Short problem:
Reproduce exactly the lines from the one containing "Keep writing the" down to the one containing "coir(plantC, C, 60, -0.02, 0.0, 0.06, 15);", including both of those lines, and nothing else.

## Start Given entries

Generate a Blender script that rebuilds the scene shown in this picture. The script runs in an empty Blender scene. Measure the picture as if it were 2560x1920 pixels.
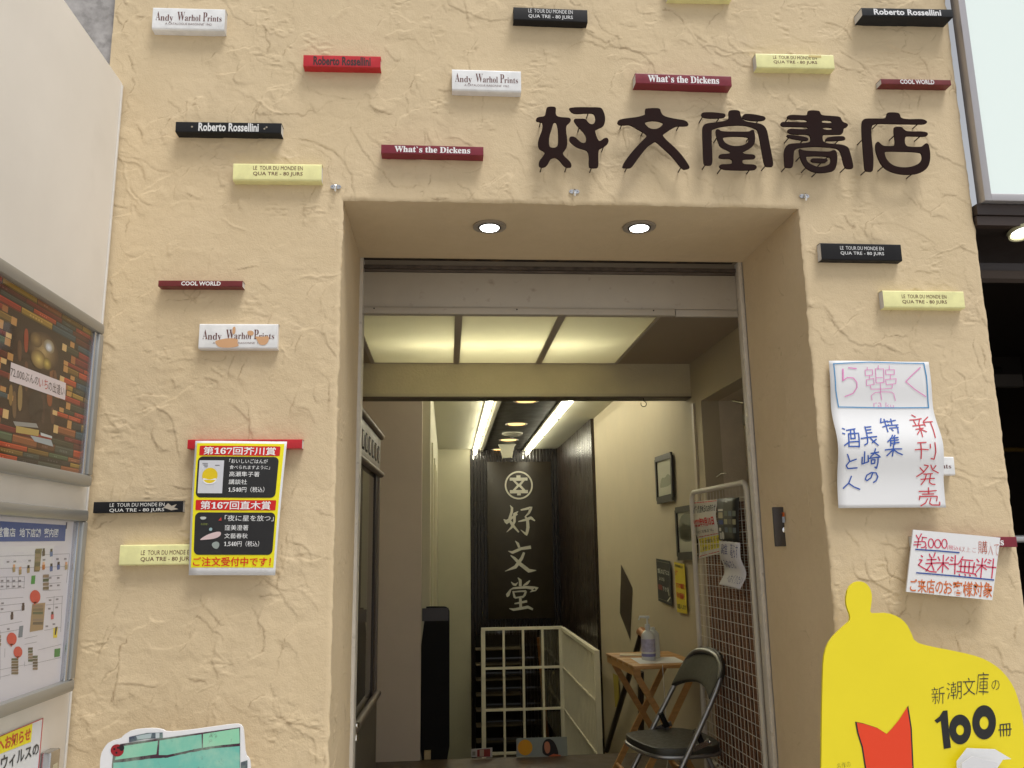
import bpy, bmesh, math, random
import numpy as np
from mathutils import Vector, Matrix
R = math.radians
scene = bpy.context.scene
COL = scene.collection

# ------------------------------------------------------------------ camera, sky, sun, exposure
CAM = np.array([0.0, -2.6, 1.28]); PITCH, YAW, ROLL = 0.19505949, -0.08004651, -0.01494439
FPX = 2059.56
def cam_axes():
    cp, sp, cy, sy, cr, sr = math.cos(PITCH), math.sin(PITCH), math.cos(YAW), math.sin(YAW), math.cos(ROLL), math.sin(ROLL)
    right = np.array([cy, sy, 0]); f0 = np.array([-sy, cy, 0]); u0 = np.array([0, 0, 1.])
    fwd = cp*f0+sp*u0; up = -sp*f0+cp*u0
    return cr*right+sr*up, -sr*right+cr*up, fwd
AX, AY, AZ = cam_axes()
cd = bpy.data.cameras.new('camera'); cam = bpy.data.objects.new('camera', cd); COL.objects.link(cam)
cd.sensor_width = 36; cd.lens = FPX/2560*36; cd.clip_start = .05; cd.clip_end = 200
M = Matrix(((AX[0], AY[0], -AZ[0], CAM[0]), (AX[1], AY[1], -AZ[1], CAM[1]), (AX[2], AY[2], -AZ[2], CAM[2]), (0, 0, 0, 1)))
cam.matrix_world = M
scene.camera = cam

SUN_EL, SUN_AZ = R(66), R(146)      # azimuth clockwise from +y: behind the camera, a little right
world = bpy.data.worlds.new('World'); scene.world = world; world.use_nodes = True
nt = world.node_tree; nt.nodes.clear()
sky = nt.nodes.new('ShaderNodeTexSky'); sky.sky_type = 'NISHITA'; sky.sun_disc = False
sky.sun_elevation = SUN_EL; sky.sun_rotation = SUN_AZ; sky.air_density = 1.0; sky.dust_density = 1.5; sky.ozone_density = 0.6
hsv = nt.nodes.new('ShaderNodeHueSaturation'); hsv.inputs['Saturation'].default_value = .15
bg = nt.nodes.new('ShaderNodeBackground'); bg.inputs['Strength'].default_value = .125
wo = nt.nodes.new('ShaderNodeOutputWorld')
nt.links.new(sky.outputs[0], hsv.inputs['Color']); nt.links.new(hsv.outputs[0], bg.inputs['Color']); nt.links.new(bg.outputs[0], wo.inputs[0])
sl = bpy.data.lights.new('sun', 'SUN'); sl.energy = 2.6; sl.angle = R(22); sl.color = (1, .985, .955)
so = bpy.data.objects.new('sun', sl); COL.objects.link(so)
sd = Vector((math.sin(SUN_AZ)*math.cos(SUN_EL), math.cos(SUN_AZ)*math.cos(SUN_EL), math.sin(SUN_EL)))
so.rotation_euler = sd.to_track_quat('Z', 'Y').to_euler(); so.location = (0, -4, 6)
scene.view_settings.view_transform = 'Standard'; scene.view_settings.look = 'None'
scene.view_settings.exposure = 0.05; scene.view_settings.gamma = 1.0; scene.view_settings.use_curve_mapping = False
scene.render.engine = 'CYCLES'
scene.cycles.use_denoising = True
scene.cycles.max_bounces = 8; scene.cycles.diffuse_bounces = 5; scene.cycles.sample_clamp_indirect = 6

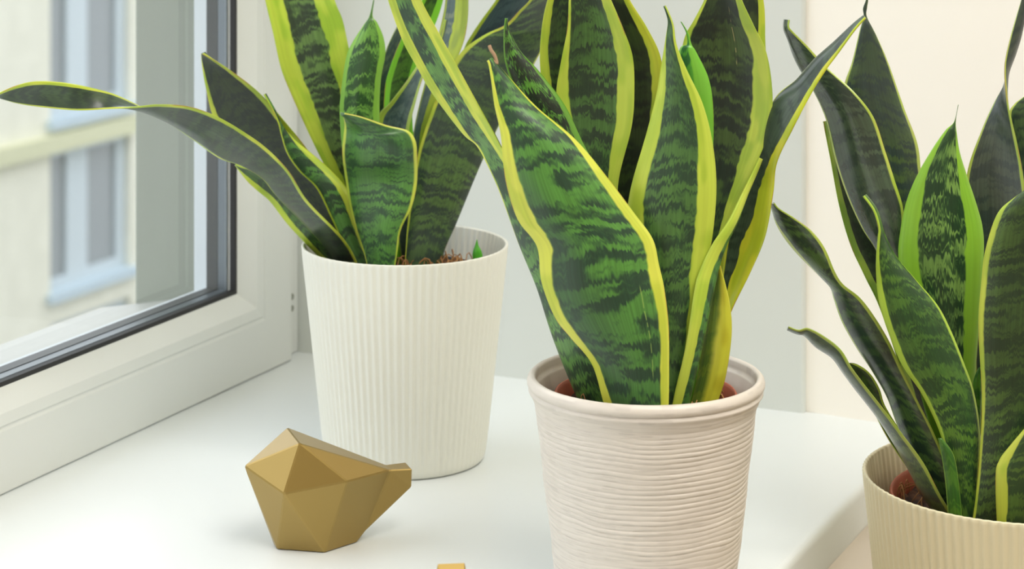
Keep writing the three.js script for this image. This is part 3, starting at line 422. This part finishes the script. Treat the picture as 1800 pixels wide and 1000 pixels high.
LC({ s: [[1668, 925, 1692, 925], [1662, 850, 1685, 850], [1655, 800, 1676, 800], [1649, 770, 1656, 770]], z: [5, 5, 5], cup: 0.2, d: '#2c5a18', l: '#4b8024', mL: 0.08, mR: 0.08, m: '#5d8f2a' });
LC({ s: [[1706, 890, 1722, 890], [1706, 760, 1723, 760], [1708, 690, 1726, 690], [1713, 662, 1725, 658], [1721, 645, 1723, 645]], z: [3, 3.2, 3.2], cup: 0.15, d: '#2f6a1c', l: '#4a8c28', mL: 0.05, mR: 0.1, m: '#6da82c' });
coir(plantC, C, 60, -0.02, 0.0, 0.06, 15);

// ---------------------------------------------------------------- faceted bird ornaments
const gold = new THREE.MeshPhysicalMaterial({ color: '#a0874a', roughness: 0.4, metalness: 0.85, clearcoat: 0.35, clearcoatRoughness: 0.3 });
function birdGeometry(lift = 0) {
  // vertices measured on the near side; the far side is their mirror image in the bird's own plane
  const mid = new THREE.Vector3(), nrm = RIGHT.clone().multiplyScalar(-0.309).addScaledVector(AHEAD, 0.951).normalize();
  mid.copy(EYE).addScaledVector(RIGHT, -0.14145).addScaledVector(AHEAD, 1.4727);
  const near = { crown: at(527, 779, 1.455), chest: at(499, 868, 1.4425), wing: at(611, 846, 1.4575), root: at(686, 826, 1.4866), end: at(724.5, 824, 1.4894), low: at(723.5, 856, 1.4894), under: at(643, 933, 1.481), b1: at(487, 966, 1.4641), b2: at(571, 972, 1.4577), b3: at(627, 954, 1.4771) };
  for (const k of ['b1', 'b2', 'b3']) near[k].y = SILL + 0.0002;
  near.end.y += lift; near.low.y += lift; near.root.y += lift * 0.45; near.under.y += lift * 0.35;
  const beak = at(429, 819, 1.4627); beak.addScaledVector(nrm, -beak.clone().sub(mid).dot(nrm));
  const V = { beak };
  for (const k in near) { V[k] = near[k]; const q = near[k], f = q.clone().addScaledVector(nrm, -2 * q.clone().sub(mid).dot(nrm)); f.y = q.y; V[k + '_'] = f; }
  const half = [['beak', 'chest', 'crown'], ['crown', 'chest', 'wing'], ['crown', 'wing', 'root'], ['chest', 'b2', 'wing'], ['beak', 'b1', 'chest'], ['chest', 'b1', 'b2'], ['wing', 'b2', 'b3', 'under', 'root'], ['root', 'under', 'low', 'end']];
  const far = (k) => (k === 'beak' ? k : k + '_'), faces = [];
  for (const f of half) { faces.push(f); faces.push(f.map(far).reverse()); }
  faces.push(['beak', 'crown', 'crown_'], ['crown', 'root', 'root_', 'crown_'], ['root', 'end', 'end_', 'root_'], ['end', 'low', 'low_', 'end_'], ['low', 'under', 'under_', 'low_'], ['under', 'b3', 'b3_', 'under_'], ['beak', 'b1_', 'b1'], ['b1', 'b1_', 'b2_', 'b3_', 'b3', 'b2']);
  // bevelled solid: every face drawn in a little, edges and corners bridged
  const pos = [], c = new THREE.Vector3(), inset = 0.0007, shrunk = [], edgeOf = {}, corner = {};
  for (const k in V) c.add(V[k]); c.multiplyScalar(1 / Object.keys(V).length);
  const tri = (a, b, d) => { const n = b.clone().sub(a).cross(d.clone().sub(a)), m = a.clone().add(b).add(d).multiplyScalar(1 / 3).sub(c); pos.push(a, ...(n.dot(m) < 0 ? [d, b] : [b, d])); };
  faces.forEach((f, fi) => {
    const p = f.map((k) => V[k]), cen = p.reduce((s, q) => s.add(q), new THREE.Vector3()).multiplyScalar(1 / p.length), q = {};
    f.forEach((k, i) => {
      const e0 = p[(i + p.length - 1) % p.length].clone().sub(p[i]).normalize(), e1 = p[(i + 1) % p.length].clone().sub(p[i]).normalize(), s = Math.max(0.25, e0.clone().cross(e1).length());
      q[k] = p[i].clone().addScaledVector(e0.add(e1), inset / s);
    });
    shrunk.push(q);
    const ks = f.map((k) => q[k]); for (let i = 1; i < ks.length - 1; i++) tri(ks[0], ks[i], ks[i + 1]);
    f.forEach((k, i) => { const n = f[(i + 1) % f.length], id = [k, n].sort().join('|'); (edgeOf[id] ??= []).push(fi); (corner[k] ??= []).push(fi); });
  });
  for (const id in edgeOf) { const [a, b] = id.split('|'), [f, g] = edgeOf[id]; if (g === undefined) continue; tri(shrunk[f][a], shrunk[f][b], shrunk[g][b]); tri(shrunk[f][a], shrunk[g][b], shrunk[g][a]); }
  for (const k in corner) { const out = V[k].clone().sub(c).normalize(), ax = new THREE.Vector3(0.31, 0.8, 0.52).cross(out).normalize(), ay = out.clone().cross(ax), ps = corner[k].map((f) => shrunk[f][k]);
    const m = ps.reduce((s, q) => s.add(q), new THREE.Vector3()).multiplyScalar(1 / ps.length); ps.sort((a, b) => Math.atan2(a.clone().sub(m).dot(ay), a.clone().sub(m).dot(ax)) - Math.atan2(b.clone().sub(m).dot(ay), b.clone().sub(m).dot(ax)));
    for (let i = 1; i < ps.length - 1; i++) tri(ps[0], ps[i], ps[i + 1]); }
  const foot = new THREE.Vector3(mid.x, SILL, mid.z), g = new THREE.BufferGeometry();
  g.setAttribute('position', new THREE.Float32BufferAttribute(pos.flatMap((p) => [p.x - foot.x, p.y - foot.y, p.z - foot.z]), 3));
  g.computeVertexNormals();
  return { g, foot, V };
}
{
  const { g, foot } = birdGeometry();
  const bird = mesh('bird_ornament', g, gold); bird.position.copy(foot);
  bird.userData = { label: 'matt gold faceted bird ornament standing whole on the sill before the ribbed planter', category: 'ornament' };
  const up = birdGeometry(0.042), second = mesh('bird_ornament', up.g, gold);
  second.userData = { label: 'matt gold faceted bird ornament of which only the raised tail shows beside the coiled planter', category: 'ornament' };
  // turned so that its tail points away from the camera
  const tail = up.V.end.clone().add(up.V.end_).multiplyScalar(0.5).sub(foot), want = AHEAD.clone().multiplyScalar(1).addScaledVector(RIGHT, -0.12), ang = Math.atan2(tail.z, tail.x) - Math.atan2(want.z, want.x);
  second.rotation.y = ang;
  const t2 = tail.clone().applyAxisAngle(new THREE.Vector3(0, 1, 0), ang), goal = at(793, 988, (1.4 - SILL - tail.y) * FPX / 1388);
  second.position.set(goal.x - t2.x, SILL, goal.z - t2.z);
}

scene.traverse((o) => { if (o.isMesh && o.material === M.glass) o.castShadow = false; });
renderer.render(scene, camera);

## End Given entries

Correct answer:
Keep writing the three.js script for this image. This is part 3, starting at line 422. This part finishes the script. Treat the picture as 1800 pixels wide and 1000 pixels high.
LC({ s: [[1668, 925, 1692, 925], [1662, 850, 1685, 850], [1655, 800, 1676, 800], [1649, 770, 1656, 770]], z: [5, 5, 5], cup: 0.2, d: '#2c5a18', l: '#4b8024', mL: 0.08, mR: 0.08, m: '#5d8f2a' });
LC({ s: [[1706, 890, 1722, 890], [1706, 760, 1723, 760], [1708, 690, 1726, 690], [1713, 662, 1725, 658], [1721, 645, 1723, 645]], z: [3, 3.2, 3.2], cup: 0.15, d: '#2f6a1c', l: '#4a8c28', mL: 0.05, mR: 0.1, m: '#6da82c' });
coir(plantC, C, 60, -0.02, 0.0, 0.06, 15);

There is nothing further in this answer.